La commission exécutive du CIO réaffirme ses vives inquiétudes quant aux failles évidentes de la lutte contre le dopage. Le CIO réitère une fois encore son appel lancé à l’AMA à revoir complètement son système antidopage. Le CIO contribuera à cette révision en proposant des mesures visant à mieux définir les responsabilités, renforcer la transparence, établir de meilleures procédures de surveillance et accroître l’indépendance.

* L’IAAF a déjà établi son contingent d’athlètes russes admissibles.

II.

La commission exécutive du CIO a par ailleurs examiné plus avant la demande de l’athlète russe Iuliia Stepanova (athlétisme) de concourir aux Jeux Olympiques de Rio 2016 en tant « qu’athlète neutre ». Étant donné que Mme Stepanova a refusé de participer aux compétitions en tant que membre de la délégation du ROC, la commission exécutive du CIO devait examiner s’il était possible et approprié de faire une exception aux règles de la Charte olympique. Cette demande revêtant des aspects éthiques d’importance, la commission exécutive du CIO a demandé son avis à la commission d’éthique, laquelle a entendu Mme Stepanova ainsi que des représentants de l’IAAF et du ROC.

Mme Stepanova fonde sa demande sur son rôle de « lanceur d’alerte » s’agissant de la manipulation du système antidopage et de la corruption impliquant le laboratoire antidopage de Moscou accrédité par l’AMA, la Fédération russe d’athlétisme et l’IAAF. La commission d’éthique salue la contribution de Mme Stepanova à la lutte contre le dopage. Elle l’a examinée à la lumière de son implication de longue date, au moins cinq ans, dans ce système de dopage et au regard du moment choisi pour devenir lanceur d’alerte, lequel est intervenu une fois que ledit système ne l’a plus protégée suite à un contrôle positif pour lequel elle a été sanctionnée pour dopage.

Après une évaluation minutieuse des arguments avancés, la commission d’éthique a émis l’avis suivant à l’intention de la commission exécutive du CIO :

« S’il est exact que le témoignage et les déclarations publiques de Mme Stepanova ont apporté une contribution à la protection et à la promotion des athlètes propres, au fair-play, à l’intégrité et à l’authenticité du sport, les dispositions impératives de la Charte olympique relatives à l’organisation des Jeux Olympiques s’opposent à la reconnaissance d’un statut d’athlète neutre.
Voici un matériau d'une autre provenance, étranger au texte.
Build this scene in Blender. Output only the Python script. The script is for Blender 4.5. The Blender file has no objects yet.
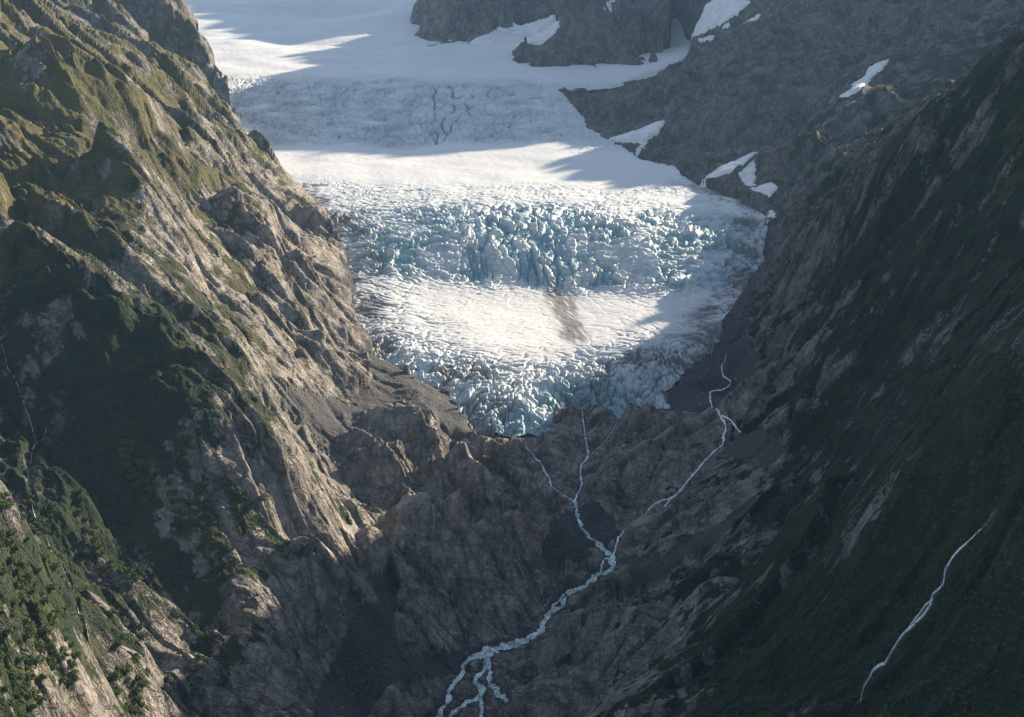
import bpy, math, random
import numpy as np
from mathutils import Vector

# ------------------------------------------------------------------ camera, light
W, Hh, F = 1024, 717, 1407.0
CAMZ, PITCH = 750.0, math.radians(16.0)
SUN_AZ, SUN_EL = math.radians(48.0), math.radians(21.0)     # azimuth from +Y towards +X
SC = bpy.context.scene
COL = SC.collection
cam = bpy.data.cameras.new("camera")
cam.sensor_width = 36.0
cam.lens = 36.0 * F / W
cam.clip_start = 1.0
cam.clip_end = 40000.0
co = bpy.data.objects.new("camera", cam)
co.location = (0, 0, CAMZ)
co.rotation_euler = (math.pi / 2 - PITCH, 0, 0)
COL.objects.link(co)
SC.camera = co

world = bpy.data.worlds.new("World")
SC.world = world
world.use_nodes = True
nt = world.node_tree
nt.nodes.clear()
sky = nt.nodes.new("ShaderNodeTexSky")
sky.sky_type = 'NISHITA'
sky.sun_disc = False
sky.sun_elevation = SUN_EL
sky.sun_rotation = SUN_AZ
sky.altitude = 900
sky.ozone_density = 1.6
sky.dust_density = 0.3
bg = nt.nodes.new("ShaderNodeBackground")
bg.inputs['Strength'].default_value = 0.095
ow = nt.nodes.new("ShaderNodeOutputWorld")
hs = nt.nodes.new('ShaderNodeHueSaturation')
hs.inputs['Saturation'].default_value = 0.72
nt.links.new(sky.outputs[0], hs.inputs['Color'])
nt.links.new(hs.outputs[0], bg.inputs[0])
nt.links.new(bg.outputs[0], ow.inputs[0])

sl = bpy.data.lights.new("sun", 'SUN')
sl.energy = 5.0
sl.angle = math.radians(0.5)
sl.color = (1.0, 0.85, 0.65)
so = bpy.data.objects.new("sun", sl)
sd = Vector((math.sin(SUN_AZ) * math.cos(SUN_EL), math.cos(SUN_AZ) * math.cos(SUN_EL), math.sin(SUN_EL)))
so.rotation_euler = sd.to_track_quat('Z', 'Y').to_euler()
so.location = (3000, 3000, 4000)
COL.objects.link(so)
SC.view_settings.view_transform = 'Standard'
SC.view_settings.look = 'None'
SC.view_settings.exposure = 1.45
SC.view_settings.gamma = 1.0
SC.cycles.max_bounces = 4
SC.cycles.volume_bounces = 0
SC.cycles.use_denoising = True

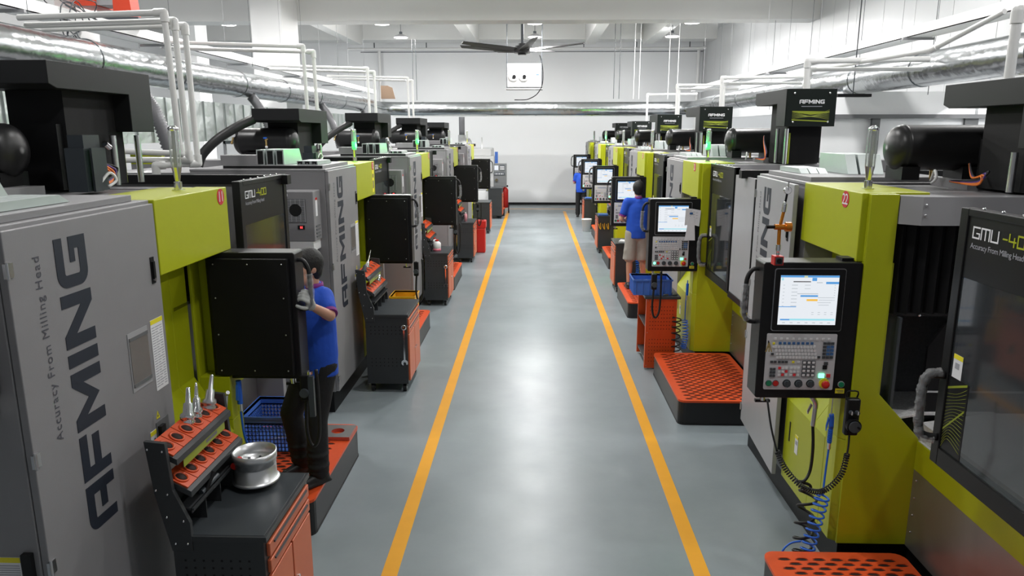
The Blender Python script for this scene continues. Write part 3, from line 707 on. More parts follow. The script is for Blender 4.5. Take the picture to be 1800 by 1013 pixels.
    if paper:
        b = P_(); yp = yf + .02
        b.prism([(-.02, 1.88), (.055, 1.90), (.125, 1.89), (.12, 2.06), (.05, 2.055), (-.03, 2.04)], 'y', yp, yp + .001, PAPER)
        b.prism([(.015, 1.74), (.12, 1.74), (.09, 1.95), (.05, 2.0), (.03, 1.95)], 'y', yp + .003, yp + .004, PAPER)
        for k in range(9): b.box(.0 + (k % 3) * .03, .018 + (k % 3) * .03, yp + .001, yp + .0016, 1.96 + k * .009, 1.964 + k * .009, INKG)
        b.box(.05, .08, yp + .0041, yp + .0046, 2.0, 2.02, KEYB)
        b.build('taped_note', pd)
    return t
Lx = [-1.975, -1.945, -1.80, -1.75, -1.70]
Ly = [2.62, 6.90, 10.67, 14.93, 18.9]
MG = 'grey and lime milling machines in two rows'
mlab = ['nearest grey and lime milling machine beside the black cart with the turned ring',
        'second milling machine from the camera in the row behind the black trousers worker',
        'third milling machine beyond the cart with the white jug, green lamp lit',
        'fourth grey and lime milling machine before the far white machine',
        'last grey and lime milling machine next to the white machine by the back wall']
nums = ['11', '12', '13', '14', '15']
machines = []
for i in range(5):
    machines.append(make_machine((Lx[i], Ly[i], 0), 0, mlab[i], nums[i], lit=i in (1, 2), door=(2.2, 2.2, 2.0, 2.0, 1.9)[i], zhead=(3.14, 3.02, 3.06, 3.06, 3.02)[i], group=MG, tx=-.40 if i == 0 else -.24, ty=1.3, pdx=-.07, headx=(-.63, -.56, -.62, -.64, -.64)[i], hy=.2 if i == 0 else 0))
Ry = [4.27 + 4.13 * k + 2.035 for k in range(6)]
rlab = ['nearest lime and grey milling machine with red disc twenty two and large lit screen',
        'second milling machine, behind the red perforated table with a note taped on its screen',
        'third milling machine where the worker in blue polo and khaki shorts stands',
        'fourth milling machine just beyond the khaki shorts worker, screen showing above his head side',
        'fifth milling machine with a lit green lamp before the distant worker',
        'last milling machine, where the distant worker in black trousers stands by the back wall']
rn = ['22', '21', '20', '19', '18', '17']
for i in range(6):
    machines.append(make_machine((1.895 if i == 0 else 1.87, Ry[i], 0), PI, rlab[i], rn[i], lit=i in (1, 4), door=(2.45, 1.82, 1.9, 1.9, 1.9, 1.9)[i],
        zhead=(3.06, 3.19, 3.15, 3.12, 3.05, 3.05)[i], leaf=(i == 1), ajar=R(-3.5) if i == 0 else 0, group=MG, paper=i in (1,), servo=False))

TURNED = mat('turned_aluminium', (.66, .67, .68), .34, .9)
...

De plus, la sanction dont Mme Stepanova a fait l’objet ainsi que les circonstances dans lesquelles elle a dénoncé les pratiques de dopage, qu’elle a elle-même utilisées, ne satisfont pas aux exigences éthiques pour qu’un athlète participe aux Jeux Olympiques.

La commission exécutive du CIO a suivi l’avis de sa commission d’éthique, prenant également en considération la décision susmentionnée de ne pas autoriser un athlète russe qui a déjà été sanctionné pour fait de dopage à participer aux Jeux Olympiques de Rio 2016. Par conséquent, le CIO n’inscrira pas Mme Stepanova en tant que concurrente aux Jeux Olympiques de Rio 2016.

Toutefois, la commission exécutive du CIO souhaiterait exprimer sa reconnaissance à Mme Stepanova pour sa contribution à la lutte contre le dopage et à l’intégrité du sport. Aussi le CIO invite-t-il Mme Stepanova et son mari aux Jeux Olympiques de Rio 2016. De plus, le CIO est prêt à soutenir Mme Stepanova afin qu’elle poursuive sa carrière sportive et qu’elle puisse éventuellement rejoindre un autre Comité National Olympique.